*Written instruction*:
Read the lines that follow and pick out every one containing the word "picture".

/---

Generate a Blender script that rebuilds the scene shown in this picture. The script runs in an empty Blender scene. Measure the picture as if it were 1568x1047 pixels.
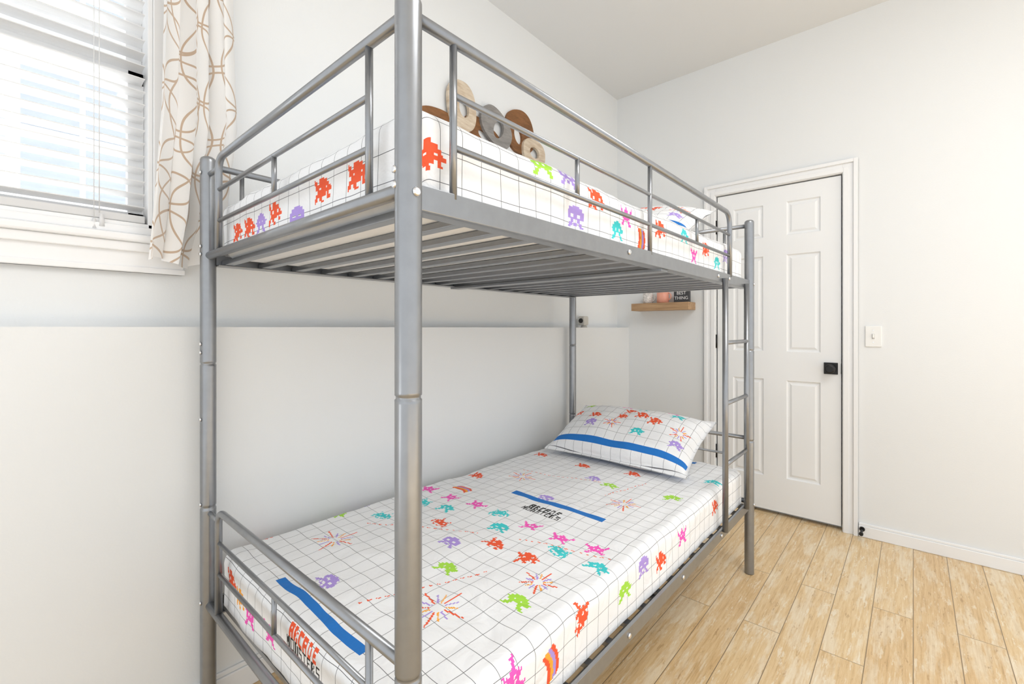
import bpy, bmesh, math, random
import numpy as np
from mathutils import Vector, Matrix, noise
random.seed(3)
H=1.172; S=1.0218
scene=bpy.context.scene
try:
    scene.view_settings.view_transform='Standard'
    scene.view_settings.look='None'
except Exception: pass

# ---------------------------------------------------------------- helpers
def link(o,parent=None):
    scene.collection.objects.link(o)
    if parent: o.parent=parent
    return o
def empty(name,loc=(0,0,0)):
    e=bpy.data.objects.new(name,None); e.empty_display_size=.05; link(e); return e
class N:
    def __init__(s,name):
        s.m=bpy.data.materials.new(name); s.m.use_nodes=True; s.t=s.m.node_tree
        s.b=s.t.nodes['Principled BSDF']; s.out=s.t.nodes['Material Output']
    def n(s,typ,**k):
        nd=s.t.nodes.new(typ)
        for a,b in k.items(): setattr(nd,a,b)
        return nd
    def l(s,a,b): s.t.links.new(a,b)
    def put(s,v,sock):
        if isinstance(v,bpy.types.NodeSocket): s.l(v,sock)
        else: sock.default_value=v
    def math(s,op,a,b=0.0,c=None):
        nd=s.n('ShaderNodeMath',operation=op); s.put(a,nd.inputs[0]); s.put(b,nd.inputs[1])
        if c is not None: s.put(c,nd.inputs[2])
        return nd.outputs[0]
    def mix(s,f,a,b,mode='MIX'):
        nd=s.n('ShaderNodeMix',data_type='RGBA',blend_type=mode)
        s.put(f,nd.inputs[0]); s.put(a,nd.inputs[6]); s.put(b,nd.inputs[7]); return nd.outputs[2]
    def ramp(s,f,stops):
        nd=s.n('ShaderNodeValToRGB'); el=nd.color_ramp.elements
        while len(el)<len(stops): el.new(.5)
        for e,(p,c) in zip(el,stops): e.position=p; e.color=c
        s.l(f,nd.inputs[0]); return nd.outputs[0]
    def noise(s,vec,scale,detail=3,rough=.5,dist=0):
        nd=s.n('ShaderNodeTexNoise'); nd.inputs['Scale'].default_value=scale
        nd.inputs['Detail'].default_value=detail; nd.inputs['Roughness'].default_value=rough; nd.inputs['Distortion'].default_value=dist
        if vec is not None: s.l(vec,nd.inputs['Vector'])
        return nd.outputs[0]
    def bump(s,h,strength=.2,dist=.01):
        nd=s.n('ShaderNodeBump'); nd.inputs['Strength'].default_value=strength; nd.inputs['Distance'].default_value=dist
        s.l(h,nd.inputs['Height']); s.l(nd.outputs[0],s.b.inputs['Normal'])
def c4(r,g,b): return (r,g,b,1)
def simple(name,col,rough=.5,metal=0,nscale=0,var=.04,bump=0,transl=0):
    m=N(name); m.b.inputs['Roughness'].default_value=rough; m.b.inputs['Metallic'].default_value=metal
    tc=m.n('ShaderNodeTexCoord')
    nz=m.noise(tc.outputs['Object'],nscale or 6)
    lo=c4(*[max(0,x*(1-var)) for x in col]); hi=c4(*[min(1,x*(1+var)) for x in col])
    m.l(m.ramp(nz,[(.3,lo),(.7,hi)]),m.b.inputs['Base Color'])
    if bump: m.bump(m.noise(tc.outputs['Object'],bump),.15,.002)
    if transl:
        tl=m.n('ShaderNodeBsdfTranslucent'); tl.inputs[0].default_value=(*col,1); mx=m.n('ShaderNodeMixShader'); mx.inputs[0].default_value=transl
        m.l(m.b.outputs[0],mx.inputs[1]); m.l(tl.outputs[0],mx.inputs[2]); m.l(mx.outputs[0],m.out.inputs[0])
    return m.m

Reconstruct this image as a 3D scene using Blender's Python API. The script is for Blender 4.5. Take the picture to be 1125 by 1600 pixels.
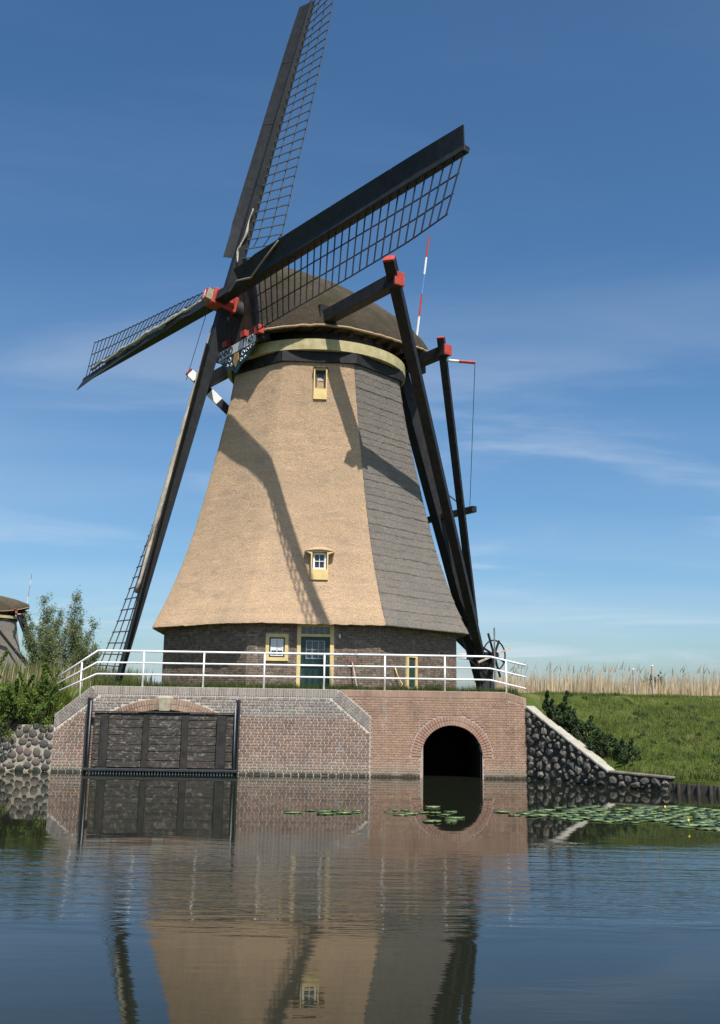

\---

*Response to this exercise*:
Generate a Blender script that rebuilds the scene shown in this picture. The script runs in an empty Blender scene. Measure the picture as if it were 1568x1047 pixels.
Reconstruct this image as a 3D scene using Blender's Python API. The script is for Blender 4.5. Take the picture to be 1125 by 1600 pixels.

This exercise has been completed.